──────── SUPPLIED DATA
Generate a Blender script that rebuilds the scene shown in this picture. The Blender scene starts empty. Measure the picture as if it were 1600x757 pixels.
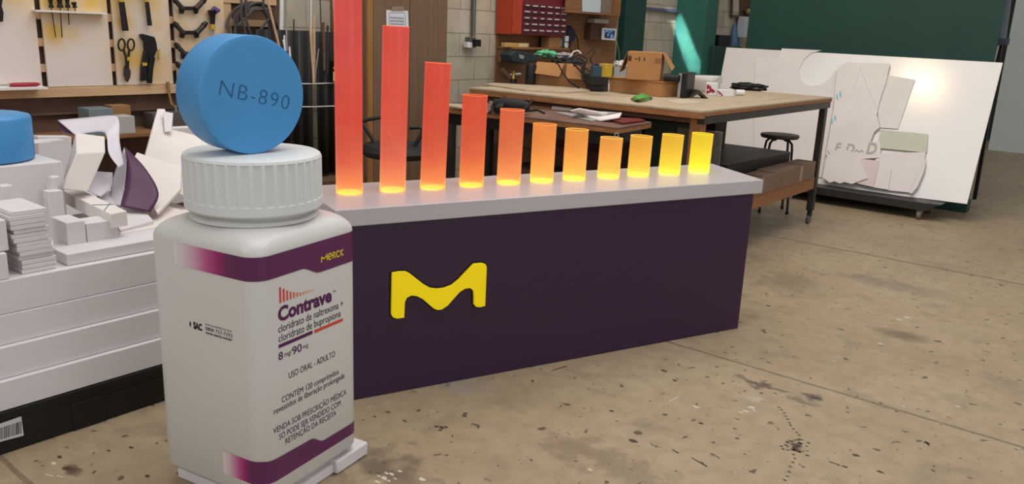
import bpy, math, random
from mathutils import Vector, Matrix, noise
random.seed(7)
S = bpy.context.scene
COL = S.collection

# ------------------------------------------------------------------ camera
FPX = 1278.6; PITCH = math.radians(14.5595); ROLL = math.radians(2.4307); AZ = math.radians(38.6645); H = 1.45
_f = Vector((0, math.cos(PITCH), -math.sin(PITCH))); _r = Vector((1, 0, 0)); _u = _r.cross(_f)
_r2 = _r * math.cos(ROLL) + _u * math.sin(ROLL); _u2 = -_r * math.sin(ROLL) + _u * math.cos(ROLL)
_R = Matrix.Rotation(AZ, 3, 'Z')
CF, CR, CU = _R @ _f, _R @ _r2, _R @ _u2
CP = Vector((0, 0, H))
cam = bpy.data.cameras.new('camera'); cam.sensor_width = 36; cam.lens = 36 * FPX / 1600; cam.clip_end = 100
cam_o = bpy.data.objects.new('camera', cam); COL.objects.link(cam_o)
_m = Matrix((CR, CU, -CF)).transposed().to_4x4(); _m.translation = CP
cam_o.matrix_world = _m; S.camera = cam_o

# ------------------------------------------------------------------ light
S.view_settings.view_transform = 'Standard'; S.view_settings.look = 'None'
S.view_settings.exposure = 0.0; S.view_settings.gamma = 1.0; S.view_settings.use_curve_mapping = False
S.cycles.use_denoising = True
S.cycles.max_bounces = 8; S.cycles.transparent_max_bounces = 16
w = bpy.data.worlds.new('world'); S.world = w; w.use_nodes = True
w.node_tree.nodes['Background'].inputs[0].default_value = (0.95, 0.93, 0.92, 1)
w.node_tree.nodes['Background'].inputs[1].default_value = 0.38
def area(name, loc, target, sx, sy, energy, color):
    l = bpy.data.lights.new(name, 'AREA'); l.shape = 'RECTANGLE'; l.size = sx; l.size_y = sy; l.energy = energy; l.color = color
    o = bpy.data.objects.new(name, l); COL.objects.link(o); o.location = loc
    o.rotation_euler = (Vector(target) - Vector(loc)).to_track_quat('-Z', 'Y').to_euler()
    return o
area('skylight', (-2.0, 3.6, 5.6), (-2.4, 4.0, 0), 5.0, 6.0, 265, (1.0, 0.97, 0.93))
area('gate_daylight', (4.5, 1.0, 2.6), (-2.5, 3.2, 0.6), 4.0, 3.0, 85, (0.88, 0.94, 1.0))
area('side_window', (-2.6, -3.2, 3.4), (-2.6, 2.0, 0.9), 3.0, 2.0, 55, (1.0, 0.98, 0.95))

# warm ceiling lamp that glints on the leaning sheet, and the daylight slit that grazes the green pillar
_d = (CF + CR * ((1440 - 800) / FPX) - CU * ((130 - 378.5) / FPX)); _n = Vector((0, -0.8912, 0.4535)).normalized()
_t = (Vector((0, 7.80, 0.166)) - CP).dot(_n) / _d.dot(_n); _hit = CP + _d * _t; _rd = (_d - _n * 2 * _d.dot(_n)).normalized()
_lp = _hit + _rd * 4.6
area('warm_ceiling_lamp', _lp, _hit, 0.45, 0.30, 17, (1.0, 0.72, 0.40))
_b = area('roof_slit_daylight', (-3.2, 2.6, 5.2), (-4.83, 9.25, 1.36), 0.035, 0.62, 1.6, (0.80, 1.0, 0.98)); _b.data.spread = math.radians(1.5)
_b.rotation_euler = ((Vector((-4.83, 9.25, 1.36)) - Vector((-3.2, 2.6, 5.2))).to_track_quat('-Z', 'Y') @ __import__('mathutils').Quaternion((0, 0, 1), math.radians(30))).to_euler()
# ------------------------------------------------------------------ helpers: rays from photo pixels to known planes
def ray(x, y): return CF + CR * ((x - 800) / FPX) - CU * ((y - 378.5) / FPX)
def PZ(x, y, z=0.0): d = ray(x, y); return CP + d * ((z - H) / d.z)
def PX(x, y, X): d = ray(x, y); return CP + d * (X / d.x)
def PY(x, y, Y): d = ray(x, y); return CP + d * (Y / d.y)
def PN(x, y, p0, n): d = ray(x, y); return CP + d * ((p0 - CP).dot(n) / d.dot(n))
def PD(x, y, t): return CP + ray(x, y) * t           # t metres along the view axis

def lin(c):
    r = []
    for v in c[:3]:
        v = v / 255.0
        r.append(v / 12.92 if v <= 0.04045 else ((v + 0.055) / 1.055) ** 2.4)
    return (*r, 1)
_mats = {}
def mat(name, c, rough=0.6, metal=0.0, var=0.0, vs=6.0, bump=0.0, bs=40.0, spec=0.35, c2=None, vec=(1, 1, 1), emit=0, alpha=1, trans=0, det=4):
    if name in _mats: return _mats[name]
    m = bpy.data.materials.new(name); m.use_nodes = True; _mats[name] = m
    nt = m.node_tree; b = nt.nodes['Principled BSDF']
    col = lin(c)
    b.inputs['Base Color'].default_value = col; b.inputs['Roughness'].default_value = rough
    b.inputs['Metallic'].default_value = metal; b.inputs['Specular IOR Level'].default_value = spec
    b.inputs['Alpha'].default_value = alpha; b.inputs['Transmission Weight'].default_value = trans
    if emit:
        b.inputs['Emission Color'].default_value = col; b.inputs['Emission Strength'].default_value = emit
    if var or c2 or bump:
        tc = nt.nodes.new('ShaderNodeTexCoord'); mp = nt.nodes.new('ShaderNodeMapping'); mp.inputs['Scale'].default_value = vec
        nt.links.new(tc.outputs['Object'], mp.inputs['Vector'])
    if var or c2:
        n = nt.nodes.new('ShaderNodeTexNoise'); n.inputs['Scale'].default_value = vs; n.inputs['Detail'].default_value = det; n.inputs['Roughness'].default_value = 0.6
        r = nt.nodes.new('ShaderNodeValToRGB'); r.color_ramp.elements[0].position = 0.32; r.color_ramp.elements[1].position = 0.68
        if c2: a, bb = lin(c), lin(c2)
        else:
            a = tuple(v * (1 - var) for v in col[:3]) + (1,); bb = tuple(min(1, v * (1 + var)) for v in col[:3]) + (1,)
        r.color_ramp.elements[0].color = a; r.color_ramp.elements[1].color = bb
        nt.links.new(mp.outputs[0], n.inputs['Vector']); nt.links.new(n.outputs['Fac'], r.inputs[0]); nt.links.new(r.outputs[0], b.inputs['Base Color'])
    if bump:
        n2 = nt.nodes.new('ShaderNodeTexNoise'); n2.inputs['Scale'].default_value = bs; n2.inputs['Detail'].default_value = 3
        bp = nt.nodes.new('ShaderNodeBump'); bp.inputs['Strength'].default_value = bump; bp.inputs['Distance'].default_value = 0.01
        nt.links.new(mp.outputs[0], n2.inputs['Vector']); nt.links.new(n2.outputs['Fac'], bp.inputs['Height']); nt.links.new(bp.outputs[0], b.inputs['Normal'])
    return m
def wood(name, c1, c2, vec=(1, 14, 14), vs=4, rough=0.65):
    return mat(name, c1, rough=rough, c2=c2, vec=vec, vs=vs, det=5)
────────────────
INSTRUCTIONS TO FOLLOW: Return only the lines from the start of the data through the line that contains "cam_o.matrix_world = _m; S.camera = cam_o", please, copying them exactly and omitting all pictures.

THE REPLY:
Generate a Blender script that rebuilds the scene shown in this picture. The Blender scene starts empty. Measure the picture as if it were 1600x757 pixels.
import bpy, math, random
from mathutils import Vector, Matrix, noise
random.seed(7)
S = bpy.context.scene
COL = S.collection

# ------------------------------------------------------------------ camera
FPX = 1278.6; PITCH = math.radians(14.5595); ROLL = math.radians(2.4307); AZ = math.radians(38.6645); H = 1.45
_f = Vector((0, math.cos(PITCH), -math.sin(PITCH))); _r = Vector((1, 0, 0)); _u = _r.cross(_f)
_r2 = _r * math.cos(ROLL) + _u * math.sin(ROLL); _u2 = -_r * math.sin(ROLL) + _u * math.cos(ROLL)
_R = Matrix.Rotation(AZ, 3, 'Z')
CF, CR, CU = _R @ _f, _R @ _r2, _R @ _u2
CP = Vector((0, 0, H))
cam = bpy.data.cameras.new('camera'); cam.sensor_width = 36; cam.lens = 36 * FPX / 1600; cam.clip_end = 100
cam_o = bpy.data.objects.new('camera', cam); COL.objects.link(cam_o)
_m = Matrix((CR, CU, -CF)).transposed().to_4x4(); _m.translation = CP
cam_o.matrix_world = _m; S.camera = cam_o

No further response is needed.